There were also set “Issue Panels.” These were smaller, more detailed discussions in which a Panel Chair would facilitate a smaller group on a specific topic. These panel members had been told their topics ahead of time so that they could prepare with researching and exploring their issue. Once the panel was done with their in-depth discussion (around 15 minutes), the issue would be opened up to the rest of the Summit. This allowed for the maximum amount of information to be introduced.

Austin had also been working with APEC during their stay on Oahu, Hawaii. One of the people he met during his time with APEC worked with the current mayor, Kirk Caldwell, and asked him if he’d be willing to come to the second Summit of the Minds. The mayor agreed. So, the mayor was scheduled in as a guest speaker.

Annie Schneider never doubted the potential of her peers. “I knew once the floor was open, and a space was created, the possibility of sharing was also created.
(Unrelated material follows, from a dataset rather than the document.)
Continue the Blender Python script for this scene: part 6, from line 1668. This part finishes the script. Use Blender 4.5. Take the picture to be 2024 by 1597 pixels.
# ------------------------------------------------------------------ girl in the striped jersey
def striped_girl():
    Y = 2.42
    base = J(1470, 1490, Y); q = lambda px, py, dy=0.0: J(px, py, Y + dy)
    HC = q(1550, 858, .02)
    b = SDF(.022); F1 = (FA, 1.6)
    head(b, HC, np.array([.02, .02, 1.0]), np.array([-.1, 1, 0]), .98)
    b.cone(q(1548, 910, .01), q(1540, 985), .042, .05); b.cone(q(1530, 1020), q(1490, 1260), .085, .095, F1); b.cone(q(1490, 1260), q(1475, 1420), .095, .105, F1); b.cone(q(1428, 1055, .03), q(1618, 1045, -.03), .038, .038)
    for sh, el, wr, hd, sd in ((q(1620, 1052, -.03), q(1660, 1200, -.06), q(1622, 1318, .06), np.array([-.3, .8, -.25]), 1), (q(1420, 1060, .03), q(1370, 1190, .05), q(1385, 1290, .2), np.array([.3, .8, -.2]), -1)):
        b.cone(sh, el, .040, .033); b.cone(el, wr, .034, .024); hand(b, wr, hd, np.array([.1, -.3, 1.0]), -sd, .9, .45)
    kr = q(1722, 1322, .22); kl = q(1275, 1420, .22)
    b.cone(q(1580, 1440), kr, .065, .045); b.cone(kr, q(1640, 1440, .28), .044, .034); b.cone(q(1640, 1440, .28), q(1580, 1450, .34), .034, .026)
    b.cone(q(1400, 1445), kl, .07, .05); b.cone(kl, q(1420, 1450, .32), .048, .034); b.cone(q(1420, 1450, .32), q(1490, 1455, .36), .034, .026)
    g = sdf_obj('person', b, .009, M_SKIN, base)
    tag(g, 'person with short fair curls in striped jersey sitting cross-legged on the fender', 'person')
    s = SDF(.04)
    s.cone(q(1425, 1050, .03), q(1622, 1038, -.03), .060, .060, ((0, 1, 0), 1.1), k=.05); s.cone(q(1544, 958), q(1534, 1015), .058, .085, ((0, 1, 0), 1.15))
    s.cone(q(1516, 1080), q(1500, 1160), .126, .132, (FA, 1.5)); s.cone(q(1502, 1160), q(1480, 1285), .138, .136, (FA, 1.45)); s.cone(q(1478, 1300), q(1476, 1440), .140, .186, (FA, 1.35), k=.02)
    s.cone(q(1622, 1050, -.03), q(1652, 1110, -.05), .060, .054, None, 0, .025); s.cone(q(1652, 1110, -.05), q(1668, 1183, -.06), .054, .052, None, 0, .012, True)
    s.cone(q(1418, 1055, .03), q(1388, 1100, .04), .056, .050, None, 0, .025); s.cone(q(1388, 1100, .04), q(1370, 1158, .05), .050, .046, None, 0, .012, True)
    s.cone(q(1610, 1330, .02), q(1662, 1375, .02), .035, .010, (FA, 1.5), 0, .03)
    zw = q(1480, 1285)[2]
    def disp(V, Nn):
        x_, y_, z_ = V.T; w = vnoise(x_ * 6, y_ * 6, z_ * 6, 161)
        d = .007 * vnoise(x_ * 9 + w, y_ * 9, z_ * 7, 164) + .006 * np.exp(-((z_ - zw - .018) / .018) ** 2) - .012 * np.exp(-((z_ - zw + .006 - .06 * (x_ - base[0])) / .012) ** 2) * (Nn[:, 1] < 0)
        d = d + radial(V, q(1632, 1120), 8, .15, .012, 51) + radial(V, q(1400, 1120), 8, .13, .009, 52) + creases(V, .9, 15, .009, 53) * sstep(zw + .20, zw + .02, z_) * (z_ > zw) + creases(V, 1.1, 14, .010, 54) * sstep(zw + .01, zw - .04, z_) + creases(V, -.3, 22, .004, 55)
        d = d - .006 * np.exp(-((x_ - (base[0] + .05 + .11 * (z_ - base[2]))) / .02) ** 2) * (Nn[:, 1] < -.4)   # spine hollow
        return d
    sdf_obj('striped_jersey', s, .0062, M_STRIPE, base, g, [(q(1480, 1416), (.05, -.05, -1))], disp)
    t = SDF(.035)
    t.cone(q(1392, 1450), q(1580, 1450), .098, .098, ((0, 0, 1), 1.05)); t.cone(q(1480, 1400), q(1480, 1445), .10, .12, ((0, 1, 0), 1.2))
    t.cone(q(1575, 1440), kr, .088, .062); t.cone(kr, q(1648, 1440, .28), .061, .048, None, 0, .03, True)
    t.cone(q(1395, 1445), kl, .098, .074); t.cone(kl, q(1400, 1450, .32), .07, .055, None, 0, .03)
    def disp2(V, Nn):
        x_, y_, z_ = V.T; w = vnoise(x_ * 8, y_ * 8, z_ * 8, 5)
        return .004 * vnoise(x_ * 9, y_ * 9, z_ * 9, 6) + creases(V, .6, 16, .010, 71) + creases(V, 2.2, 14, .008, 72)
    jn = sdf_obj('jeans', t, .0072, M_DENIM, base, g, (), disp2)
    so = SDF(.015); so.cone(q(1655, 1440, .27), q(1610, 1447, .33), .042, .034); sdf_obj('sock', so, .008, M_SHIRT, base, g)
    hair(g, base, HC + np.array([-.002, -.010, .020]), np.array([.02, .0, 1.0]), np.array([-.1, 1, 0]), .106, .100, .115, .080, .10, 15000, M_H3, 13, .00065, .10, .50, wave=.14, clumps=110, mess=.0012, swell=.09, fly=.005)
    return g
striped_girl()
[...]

I knew what our friends were capable of. I was just grateful that people were willing to take advantage of that space.”

Still, it was surprising and encouraging to see “someone I thought of as just a happy-go-lucky ‘cruiser’ stand up and shoot informed and intelligent questions at Kirk Caldwell about the rail.”  The rail was a huge point of controversy in Hawaii at the time, and Austin considers the surprising amount of interest shown by one of his former classmates to be one of his fondest memories of the Summit.

“It was also cool to see kids who came from certain economic backgrounds challenging the views they had been brought up with. They were forming their own opinions,” adds Brooke.

As for Annie, her favorite memory of the summit is nothing so specific. It was the feeling she felt when the first meeting was over. A kind of euphoria. Like how you feel right after you work out. You should be exhausted, but instead are filled with buzzing energy. It was eight hours of intense discussion. In a generation that is considered to be apathetic, it was amazing to see that notion challenged. She doesn’t think that our generation has to become large political influencers all at once, but there is definite hope for the future. “Actually, after the first meeting, I think we all went over to Austin’s house and just played a game of Risk,” she thinks back laughing.

The Summit of the Minds started out as friends just talking with each other, and grew into a platform where the opinions and education of Generation Y could be called to action.

With the help of one of the attendees, Troy Thompson, the Summit was introduced to and recognized by Senator Slom and the Hawaii State Legislature (pictured below).

summit of the minds 2

It just goes to show that we have the choice to refuse the life of an apathetic twenty-something and to take charge of our futures.

Austin’s advice for other young people who want to create something like the Summit of the Minds: Don’t be afraid to be optimistic.

“If you have built castles in the sky

Let not your dreams go to waste; that is where they should be.

Just build the foundations under them.”

-Henry David Thoreau

So you want to host a summit of the minds? Here’s what you need to do.

1. Be optimistic. Do not doubt the abilities of your peers.

2. Find a venue. Find out what it will take to rent the space for an afternoon. It will preferably be a room that can seat everyone comfortably and has desks on which to take notes. You may want to look into what supplies you’ll need if people have presentations prepared. There was at least one slide show during the Summit, so a projector and screen were necessary.

3. Prep your formal wear (in other words, “Suit up!”). It may seem restraining and unnecessary, but it helps to keep the tone of the event on point. If the atmosphere is professional, the quality of the discussion will increase.

4. Disconnect. Upon entering, have everyone silence their cellphones and disarm themselves of any other electronic device. Place the cell phones in a box and put them away until the meeting is over. Ask people to bring hard copies of their notes. Trust me. People want to be distracted. Don’t give them a chance.